The Governor of Shida Kartli, Lado Vardzelashvili, said that there had been no decision makers in Tskhinvali during Hammarberg’s visit, so the negotiations could not progress. “There were no people there with the authority to give answers or to make any decision on those issues, so no specific decisions were made,” he told journalists at Ergneti checkpoint at the administrative border with de facto South Ossetia.

There has been no progress reported on the proposed CoE plan of exchanging the detainees of both sides on the “all to all” principle. Hammarberg said that neither side was against the option, however Tbilisi and Tskhinvali perceive the word “all” differently, Res reported.

The Georgian authorities have said the proposed plan of exchanging the detainees is not a solution to the problem.
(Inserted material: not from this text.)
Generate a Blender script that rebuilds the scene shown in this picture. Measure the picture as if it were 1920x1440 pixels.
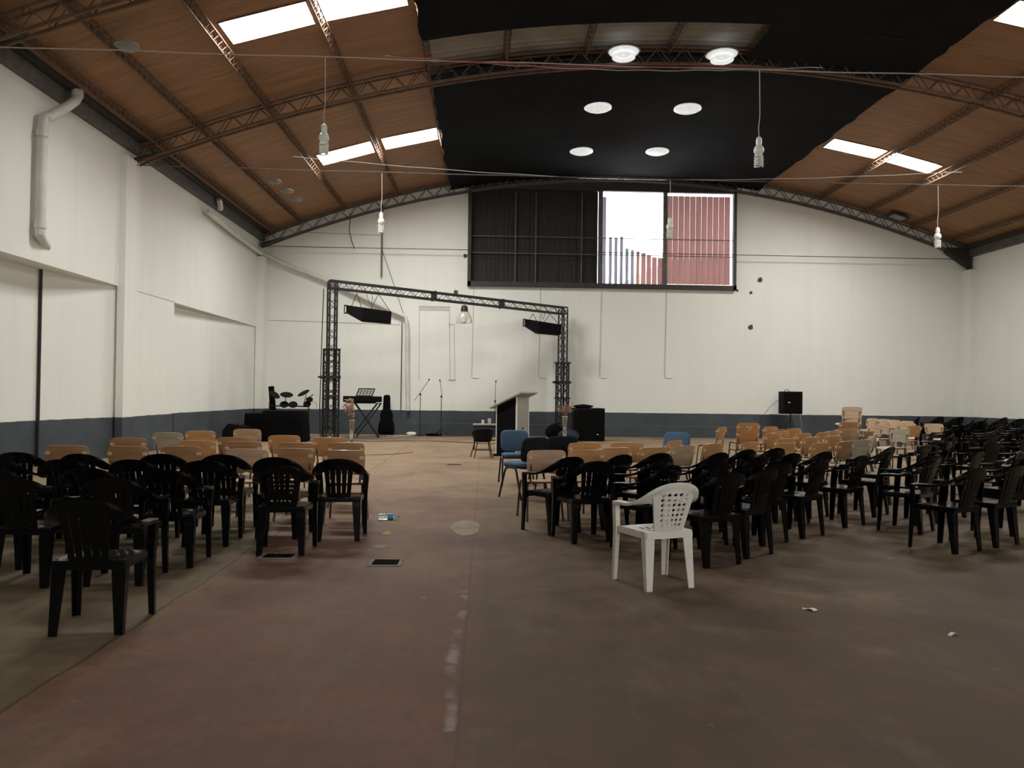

The Shida Kartli region Governor said it is “unacceptable” for the Georgian side to exchange “innocent” Georgian detainees with South Ossetian “criminals” detained 3-4 years ago for various “illegal” activities. “As soon as there is a precedent of exchanging innocent people for criminals, the de facto Tskhinvali authorities will take advantage of this and turn this into a subject of bargaining. They will start kidnapping Georgian citizens and demanding to exchange them for Ossetian criminals,” Vardzelashvili told The Messenger “the Georgian citizens detained on charges of illegally crossing the ‘border’, which does not even exist, should be immediately released,” he added.

Hammarberg told journalists in Tskhinvali that this will not be his last visit to the region. “I do not know when, but as soon as there is some result, I will return,” he stated on February 27.